Noah’s Ark of the Data World

The Internet pretends to be objective and irreligious. At the same time, Google and Apple avail themselves of many religious myths.

The Internet is regarded today as the final triumph of enlightenment and irreligiosity. A virtual parallel universe has been created by human hands, in which there are no longer class distinctions, in which everyone have access to everything. It is a world in which there is no distinction between day and night, in which there are no seasons, no Sundays and no holidays. It is a realm without secrets, in which everything enjoys equal rights side by side: The artistic love poem stands next to the most appalling perversions, the stock prices next to the weather report — a random world of utter autonomy in which the individual revolves only around his or her own interests.

But the Web 2.0 user cannot live in a world of total anarchy of belief, and viewed psychologically, the present day use of the Internet shows pseudo-religious structures. For most, Google is the indispensable home page, the omnipotent God of the Internet. Only the Google daily quick prayer discloses the personal world. What Google doesn’t recognize and disclose is considered to be non-existent and non-discernable. Google has built a kind of Noah’s Ark in the nearly endless flood and broad expanse of the World Wide Web, where apparently each of his own kind in this world is categorized and placed in a heavenly ranking. Google also plays with these symbols of the godly in its branding. Since one is not supposed to make likenesses of God, Google presents itself as a reductionist white page. The Google logo appears like a godly eye, hovering above it all, seeing and registering everything.

Apple and the Messiah Steve Jobs likewise serve as religious myths. The logo — the bitten apple — refers to the tree of knowledge, of which one can taste with Apple. The happy message which is propagated with the new technological achievements every year is the dream of godliness. The son of God descended from Silicon Valley to bestow upon his disciples trendy net devices with which they can bring the world into their homes as fishers of data. He provides them a divine finger with which they can easily move pictures or open files. Sigmund Freud established 100 years ago that man has become a kind of prosthetic God, but since the iPad, he hardly feels his prosthesis any longer because the iPad has grown together organically with its user and can be easily operated. Even the martyrdom of Jobs’ illness currently substantiates his position as Messiah of the Internet world.

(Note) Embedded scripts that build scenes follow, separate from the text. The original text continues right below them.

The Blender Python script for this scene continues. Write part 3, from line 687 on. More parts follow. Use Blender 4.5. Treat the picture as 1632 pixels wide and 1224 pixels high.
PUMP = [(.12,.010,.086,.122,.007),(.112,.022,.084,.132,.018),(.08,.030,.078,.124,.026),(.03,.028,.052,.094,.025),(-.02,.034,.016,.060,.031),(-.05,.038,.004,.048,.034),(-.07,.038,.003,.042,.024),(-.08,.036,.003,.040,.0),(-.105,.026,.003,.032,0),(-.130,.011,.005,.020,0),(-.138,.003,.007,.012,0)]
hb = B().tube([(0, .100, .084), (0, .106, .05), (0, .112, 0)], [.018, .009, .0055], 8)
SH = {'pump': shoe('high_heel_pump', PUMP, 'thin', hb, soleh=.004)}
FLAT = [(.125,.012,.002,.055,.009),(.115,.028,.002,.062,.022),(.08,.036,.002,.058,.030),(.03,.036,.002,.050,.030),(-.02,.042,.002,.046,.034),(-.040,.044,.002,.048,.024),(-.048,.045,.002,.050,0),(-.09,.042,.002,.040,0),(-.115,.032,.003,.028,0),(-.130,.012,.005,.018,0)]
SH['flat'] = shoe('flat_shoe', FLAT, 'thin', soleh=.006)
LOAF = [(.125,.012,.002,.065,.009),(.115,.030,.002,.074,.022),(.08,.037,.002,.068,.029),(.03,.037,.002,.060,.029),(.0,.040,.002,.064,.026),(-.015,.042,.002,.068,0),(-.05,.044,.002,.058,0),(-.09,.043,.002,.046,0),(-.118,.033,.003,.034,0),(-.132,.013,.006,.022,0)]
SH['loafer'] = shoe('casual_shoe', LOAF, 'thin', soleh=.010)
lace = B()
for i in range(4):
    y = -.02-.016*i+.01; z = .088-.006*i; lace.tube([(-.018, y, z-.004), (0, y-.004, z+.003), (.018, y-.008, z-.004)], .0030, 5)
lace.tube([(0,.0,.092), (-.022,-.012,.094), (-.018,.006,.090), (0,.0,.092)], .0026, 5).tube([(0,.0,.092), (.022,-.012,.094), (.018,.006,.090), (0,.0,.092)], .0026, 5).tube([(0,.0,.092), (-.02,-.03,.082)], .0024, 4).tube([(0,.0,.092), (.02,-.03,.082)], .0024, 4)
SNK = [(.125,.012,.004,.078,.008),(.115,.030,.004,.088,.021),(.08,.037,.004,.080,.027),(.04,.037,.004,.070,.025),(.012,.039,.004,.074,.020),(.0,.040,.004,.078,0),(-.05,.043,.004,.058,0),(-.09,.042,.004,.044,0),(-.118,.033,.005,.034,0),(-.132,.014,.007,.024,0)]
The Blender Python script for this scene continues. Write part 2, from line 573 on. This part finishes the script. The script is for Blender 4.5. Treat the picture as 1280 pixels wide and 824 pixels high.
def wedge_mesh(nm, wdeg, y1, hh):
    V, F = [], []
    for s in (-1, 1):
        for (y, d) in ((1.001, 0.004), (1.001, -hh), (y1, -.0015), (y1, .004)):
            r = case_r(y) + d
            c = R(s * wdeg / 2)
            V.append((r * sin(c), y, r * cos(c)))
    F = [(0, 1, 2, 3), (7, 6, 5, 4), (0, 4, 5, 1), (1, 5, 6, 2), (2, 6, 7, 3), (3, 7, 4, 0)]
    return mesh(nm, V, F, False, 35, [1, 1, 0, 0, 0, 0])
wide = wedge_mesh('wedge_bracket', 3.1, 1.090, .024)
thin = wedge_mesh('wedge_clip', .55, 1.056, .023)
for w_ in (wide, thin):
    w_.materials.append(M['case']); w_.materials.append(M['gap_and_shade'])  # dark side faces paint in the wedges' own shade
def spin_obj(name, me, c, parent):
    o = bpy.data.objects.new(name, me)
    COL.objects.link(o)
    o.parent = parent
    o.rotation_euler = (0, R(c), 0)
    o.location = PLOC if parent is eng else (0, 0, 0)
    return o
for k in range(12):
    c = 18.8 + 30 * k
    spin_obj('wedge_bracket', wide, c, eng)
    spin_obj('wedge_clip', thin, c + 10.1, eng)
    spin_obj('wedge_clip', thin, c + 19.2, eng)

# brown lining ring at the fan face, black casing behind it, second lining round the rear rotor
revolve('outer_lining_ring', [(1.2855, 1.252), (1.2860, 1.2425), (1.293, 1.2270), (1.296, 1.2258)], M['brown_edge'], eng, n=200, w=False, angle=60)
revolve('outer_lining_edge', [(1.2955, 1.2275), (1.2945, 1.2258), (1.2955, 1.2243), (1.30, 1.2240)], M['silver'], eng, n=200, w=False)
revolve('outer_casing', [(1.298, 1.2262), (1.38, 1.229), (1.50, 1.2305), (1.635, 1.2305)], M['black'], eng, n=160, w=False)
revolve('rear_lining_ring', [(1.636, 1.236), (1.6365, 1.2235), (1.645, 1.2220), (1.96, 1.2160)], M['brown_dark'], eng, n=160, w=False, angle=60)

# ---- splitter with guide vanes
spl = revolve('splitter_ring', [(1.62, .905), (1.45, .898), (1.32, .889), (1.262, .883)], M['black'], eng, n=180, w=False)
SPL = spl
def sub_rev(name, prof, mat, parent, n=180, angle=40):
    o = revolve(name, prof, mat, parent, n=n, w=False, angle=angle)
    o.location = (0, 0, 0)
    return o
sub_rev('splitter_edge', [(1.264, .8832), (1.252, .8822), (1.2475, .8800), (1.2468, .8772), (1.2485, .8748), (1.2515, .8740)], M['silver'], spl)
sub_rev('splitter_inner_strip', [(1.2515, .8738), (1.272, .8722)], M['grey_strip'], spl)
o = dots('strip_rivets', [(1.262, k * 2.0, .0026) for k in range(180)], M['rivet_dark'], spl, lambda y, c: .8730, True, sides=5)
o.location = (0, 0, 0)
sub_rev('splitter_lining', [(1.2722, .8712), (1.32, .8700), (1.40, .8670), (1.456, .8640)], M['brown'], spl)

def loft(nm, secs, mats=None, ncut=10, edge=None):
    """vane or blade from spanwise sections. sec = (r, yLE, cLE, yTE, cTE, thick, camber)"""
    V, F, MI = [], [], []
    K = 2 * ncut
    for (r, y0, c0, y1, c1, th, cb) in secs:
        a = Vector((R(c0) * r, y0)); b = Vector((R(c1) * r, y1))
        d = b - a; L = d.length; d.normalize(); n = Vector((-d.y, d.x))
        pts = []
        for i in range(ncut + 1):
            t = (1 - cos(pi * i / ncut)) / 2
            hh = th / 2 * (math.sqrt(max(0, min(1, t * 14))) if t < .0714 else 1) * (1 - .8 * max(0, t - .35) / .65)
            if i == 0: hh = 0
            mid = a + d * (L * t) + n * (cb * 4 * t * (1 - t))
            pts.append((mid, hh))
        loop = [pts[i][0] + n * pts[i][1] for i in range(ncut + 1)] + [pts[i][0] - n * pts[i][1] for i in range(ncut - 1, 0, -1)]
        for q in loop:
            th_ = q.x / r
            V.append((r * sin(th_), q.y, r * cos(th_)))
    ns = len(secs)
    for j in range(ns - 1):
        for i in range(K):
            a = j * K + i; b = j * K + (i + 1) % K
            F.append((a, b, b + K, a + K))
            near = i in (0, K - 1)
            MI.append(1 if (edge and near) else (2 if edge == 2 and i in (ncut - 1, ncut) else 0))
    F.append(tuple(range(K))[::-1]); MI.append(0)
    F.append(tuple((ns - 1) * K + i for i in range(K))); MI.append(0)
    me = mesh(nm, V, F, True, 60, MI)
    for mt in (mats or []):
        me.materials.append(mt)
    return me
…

In a virtual world in which a God, a Messiah and his disciples emerge or are “produced,” the Holy Ghost of the community cannot be missing. He is currently being promoted above all by Facebook in flaming missionary zeal. On Facebook, the religious ideal of a global brother- and sisterhood is awakened. It is a community where all are friends and communicate with one another, where daily messages of pleasure and faith are exchanged in letters in which details and minor sins are confessed. It is a community in which not the individual, but rather the collective “shimmers” and together strikes up the ode to the joys of the Internet.